Dans cette interview, Madame Diallo Fatoumata Sangaré, fervente combattante contre les mutilations génitales féminines à Kayes, dresse le bilan de la lutte de son organisation.
Selon l’enquête démographique de santé (EDS), qui se fait chaque trois ans et dont la dernière remonte à 2013, Kayes est en tête de peloton de toutes les régions du Mali avec 98%, quant à la pratique de l’excision. Pour Madame Diallo Fatoumata Sangaré, Coordinatrice de l’Association malienne pour le suivi et l’orientation des pratiques traditionnelles (AMSOPT) à Kayes, il s’agit là d’une régression sur le chemin du combat pour l’abandon.
Benbere : L’excision demeure toujours une réalité à Kayes et au-delà. Comment évolue le combat contre la pratique que mène votre ONG ?
Fatoumata Sangaré : C’est toujours un sujet sensible et un tabou dans notre société que nous traitons au quotidien. Nous menons des campagnes de sensibilisation et d’informations sur les conséquences liées à l’excision auprès des communautés villageoises pour qu’elles l’abandonnent. Pour le moment, nos champs d’interventions sont les villages de la région de Kayes.
A ce jour, combien de villages ont abandonné l’excision ?
De 2006 à maintenant, c’est plus de 300 villages qui ont été touchés par nos activités. Récemment, nous avons enregistré 80 nouveaux villages qui ont décidé, volontairement, d’abandonner les mutilations génitales. Certains sont engagés à 100%. Nous avons obtenu ces résultats grâce à l’efficacité du travail auprès de ces communautés.
Comment arrivez-vous à les convaincre ?
Les abandons n’ont jamais été en échange de quelque chose. Elles ont juste pris conscience des méfaits liés à la pratique. C’est tout.
Les victimes de complication sont-elles prises en charge ? Comment savent-elles que les complications de santé qu’elles subissent souvent sont liées à l’excision ?
Oui, les prises en charge sont gratuitement offertes par l’AMSOPT une fois que les victimes sont identifiées. Mais, nous ne sommes pas des agents de santé. Ce sont les médecins qui certifient que ces complications sont liées à l’excision ou pas. Et concernant les victimes que nous aidons, selon les médecins, c’est le cas.
Est-il arrivé une fois que des communautés ayant publiquement abandonné fassent volte-face ? Que faites-vous face à ces cas de figure ?
Nous avons eu ces cas, mais c’est rare. Parfois, certains villages un peu mitigés abandonnent et reprennent sous l’influence de certaines personnes qui mentent sur la réalité des conséquences de l’excision.

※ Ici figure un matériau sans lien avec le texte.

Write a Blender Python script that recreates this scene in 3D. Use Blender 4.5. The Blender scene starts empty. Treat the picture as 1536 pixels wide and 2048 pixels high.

Grâce à nos missions de suivi, nous arrivons à maintenir ces villages à leur statut d’abandon, même si c’est difficile pour ces communautés villageoises. Quant aux exciseuses, elles évoquent le respect de leur culture ancestrale qui ne date pas de nos jours. A force d’être rattachées aux pratiques d’un autre âge, certaines communautés campent sur leur position quand il s’agit des coutumes et des aspects religieux. C’est leur façon à elles de comprendre de cette manière.
Que dites-vous aux personnes qui sont réticentes quant à l’abandon de la pratique de l’excision ?
Ce n’est pas facile, mais nous sommes confiants qu’un jour elles comprendront les inconvénients. Aujourd’hui, ce sont les victimes elles-mêmes qui mènent avec nous ce combat. Les personnes dont vous parlez l’accepteront tout simplement. Ces difficultés existent, mais pour autant, nous ne baissons pas les bras. Il faut que ces personnes sachent que ce qui marchait hier ne le peut pas forcément aujourd’hui. Les choses ont évolué, et il est temps d’arrêter l’excision qui fait trop de mal aux filles. Mais c’est ensemble qu’on y arrivera.
Les autorités locales vous accompagnent-elles dans ce travail ?
Oui, elles sont nos piliers et d’un apport capital dans tout ce que nous faisons. N’oubliez pas que nous sommes là pour la mise en œuvre ou du moins appuyer un Plan d’action national de lutte contre l’excision déjà élaboré par le gouvernement. Toutes nos visions sont en lien avec ce plan d’action national pour atteindre l’objectif commun. Elles nous facilitent la communication auprès des communautés, car leur voix porte.